While we are making things complicated, let’s add the second set of spin to the SCOV’s immunity analysis.  Under Vermont law, absolute immunity is a function of office.  The Attorney General and the Governor are entitled to absolute immunity by virtue of their office.  It does not matter what they are doing.  Under Federal law, it does.  Absolute immunity under the federal system only extends to individuals based on the activity they are pursuing.  So for example, a school board discussing and voting on a proposal is entitled to absolute immunity, but a school board hearing an employee grievance might not be. 

So the scope of the immunity also depends upon the nature of the claim.  File a claim for violation of civil rights, and the court will use the federal law lens.  File a claim for defamation, interference with a contractual relationship, or another action under state law, and the court will put on its state immunity glasses.

Today’s case concerns allegations of defamation, intentional infliction of emotional distress, and interference with a business relationship.  This fits squarely under the state law lens, and the broader immunity offered under this analysis to state’s attorneys is fatal to Plaintiff’s case.

Basically, the SCOV analyzes the present case by reviewing its landmark holding of Levinsky v. Diamond.  In that case, the SCOV held that the Attorney General of the time and his deputies were immune from liability for statements made to the press and the legislature as well as decisions made in the prosecution of plaintiff’s case.  The hold was that the Attorney General’s power to prosecute is broad, fundamental, and encompasses nearly all parts of his job.  As a result, he was entitled to absolute immunity and the various actions were deemed to be part of the job. 

After carefully scrutinizing Levinsky as well as a number of cases cited or relied upon by Levinsky as well as a number of cases following Levinsky, the SCOV concludes that the precedent and policy underlying absolute immunity make it applicable to the office of state’s attorney. 

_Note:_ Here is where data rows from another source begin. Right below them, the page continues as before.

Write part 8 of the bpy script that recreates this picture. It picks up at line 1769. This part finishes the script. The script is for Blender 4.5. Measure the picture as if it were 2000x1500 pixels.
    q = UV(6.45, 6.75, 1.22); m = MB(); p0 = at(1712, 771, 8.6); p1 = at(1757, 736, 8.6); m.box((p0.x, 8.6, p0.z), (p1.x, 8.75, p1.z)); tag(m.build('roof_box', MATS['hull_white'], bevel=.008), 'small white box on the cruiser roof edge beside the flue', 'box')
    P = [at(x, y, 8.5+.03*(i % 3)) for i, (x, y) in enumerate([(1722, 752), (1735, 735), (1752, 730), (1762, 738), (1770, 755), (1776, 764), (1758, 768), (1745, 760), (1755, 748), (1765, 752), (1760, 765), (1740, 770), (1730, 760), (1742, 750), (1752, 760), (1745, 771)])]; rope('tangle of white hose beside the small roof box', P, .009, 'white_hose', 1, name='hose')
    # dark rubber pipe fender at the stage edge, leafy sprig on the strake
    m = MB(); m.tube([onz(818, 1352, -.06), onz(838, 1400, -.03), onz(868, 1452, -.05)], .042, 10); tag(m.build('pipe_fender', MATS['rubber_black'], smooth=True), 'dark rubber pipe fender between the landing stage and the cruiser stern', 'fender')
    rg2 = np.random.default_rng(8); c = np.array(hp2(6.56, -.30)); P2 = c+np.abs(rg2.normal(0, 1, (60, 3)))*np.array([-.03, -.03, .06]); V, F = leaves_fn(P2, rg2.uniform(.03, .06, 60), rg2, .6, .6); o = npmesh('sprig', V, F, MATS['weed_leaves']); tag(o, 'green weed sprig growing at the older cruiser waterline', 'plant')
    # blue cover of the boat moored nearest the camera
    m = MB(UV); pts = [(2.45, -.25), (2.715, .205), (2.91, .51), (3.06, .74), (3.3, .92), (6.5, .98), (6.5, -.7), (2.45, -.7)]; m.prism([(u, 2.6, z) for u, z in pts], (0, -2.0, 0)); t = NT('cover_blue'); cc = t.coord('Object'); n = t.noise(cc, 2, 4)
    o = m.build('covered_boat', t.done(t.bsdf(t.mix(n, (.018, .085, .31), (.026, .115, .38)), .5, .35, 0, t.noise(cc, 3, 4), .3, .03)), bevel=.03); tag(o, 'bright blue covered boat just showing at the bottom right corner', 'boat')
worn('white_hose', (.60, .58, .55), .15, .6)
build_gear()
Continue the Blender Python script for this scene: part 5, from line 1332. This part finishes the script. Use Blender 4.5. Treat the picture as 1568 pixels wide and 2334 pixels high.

The result is not unexpected for anyone familiar with Levinsky or the broad grant of immunity that prosecutors in almost every jurisdiction enjoy, but it does represent a step forward in the analysis and, at the very least, a clarification about the right of state’s attorneys to claims such immunity.

With this conclusion, neither the SCOV nor the trial court is obliged to delve into the nature of Defendant’s actions.  The action is dismissed. 

Ironically, the Defendant might be the one short changed here.  By virtue of his immunity, the SCOV never analyzes the nature of his actions.  Instead, it simply reviews the alleged actions as stated by Plaintiff under the assumption that they might be true.  While the end result is in his favor, it does generate several paragraphs where the court speculates on liability if Plaintiff’s claims turn out to be true without a corresponding conclusion that they are not. 

Of course, Defendant’s discomfort is ultimately minimal next to Plaintiff who must look to others or other claims or simply forego the hope of any legal remedy for the wrongs he believes he has suffered.

Plaintiff might want to seek a ship without shields.